Stitch image parts back together to report output

This image shows how we broke up the input image to get the monthly charts. Doing it this way reduces distortion.


In [17]:
fig, ax = plt.subplots(figsize=(8, 8))
ax.imshow(grid.image, cmap=plt.cm.gray)

for ((x0, y0), (x1, y1)) in left_side.horiz.lines:
    ax.plot((x0, x1), (y0, y1), '-m', linewidth=1)

for ((x0, y0), (x1, y1)) in left_side.vert.lines:
    ax.plot((x0, x1), (y0, y1), '-r', linewidth=1)

for month in months:
    for ((x0, y0), (x1, y1)) in month.horiz.lines:
        x0 += month.offset.x
        x1 += month.offset.x
        y0 += month.offset.y
        y1 += month.offset.y
        ax.plot((x0, x1), (y0, y1), '-y', linewidth=1)

    if not month.top or not month.bottom:
        for ((x0, y0), (x1, y1)) in month.vert.lines:
            x0 += month.offset.x
            x1 += month.offset.x
            y0 += month.offset.y
            y1 += month.offset.y
            ax.plot((x0, x1), (y0, y1), '-r', linewidth=1)

    if month.top:
        for ((x0, y0), (x1, y1)) in month.top.vert.lines:
            x0 += month.top.offset.x
            x1 += month.top.offset.x
            y0 += month.top.offset.y
            y1 += month.top.offset.y
            ax.plot((x0, x1), (y0, y1), '-c', linewidth=1)

    if month.bottom:
        for ((x0, y0), (x1, y1)) in month.bottom.vert.lines:
            x0 += month.bottom.offset.x
            x1 += month.bottom.offset.x
            y0 += month.bottom.offset.y
            y1 += month.bottom.offset.y
            ax.plot((x0, x1), (y0, y1), '-b', linewidth=1)

plt.show()



In [18]:
def get_month_graph_areas(grid, left_side):
    """Chop the right side image into images for each month."""
    months = []

    for label_idx, label in enumerate(left_side.row_labels[1:], 1):

        prev_idx = label_idx - 1
        prev_label = left_side.row_labels[prev_idx]

        if label and not prev_label:
            top_line = grid.horiz.lines[label_idx - 1]
        elif not label and prev_label:
            bottom_line = grid.horiz.lines[label_idx + 1]
            months.append(crop_rows(grid, top_line, bottom_line))

    return months

Output the results


In [19]:
CSV_PATH = 'output/boyd_bird_journal.csv'
output_results(in_file, CSV_PATH, grid, months, left_side)
plt.show()


Failed experiments

  • Try merging endpoints: Lines are pretty skew across the entire image.

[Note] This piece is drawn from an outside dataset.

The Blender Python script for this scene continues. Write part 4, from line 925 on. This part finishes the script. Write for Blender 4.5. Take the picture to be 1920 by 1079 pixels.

I tried to use interior points to make grid lines. This didn't really help things.

  • Probabilistic Hough line: This may work for other parts of the image, like slashes, but it didn't help with either grid lines or row labels. It proved to be much slower and harder to tune for finding grid lines that span the entire image.

  • OpenCV: This works, it's just less flexible for searching on a limited set of angles. The ability to pull out the horizontal, vertical, and diagonal lines separately is useful in this application. Also, OpenCV is difficult to install.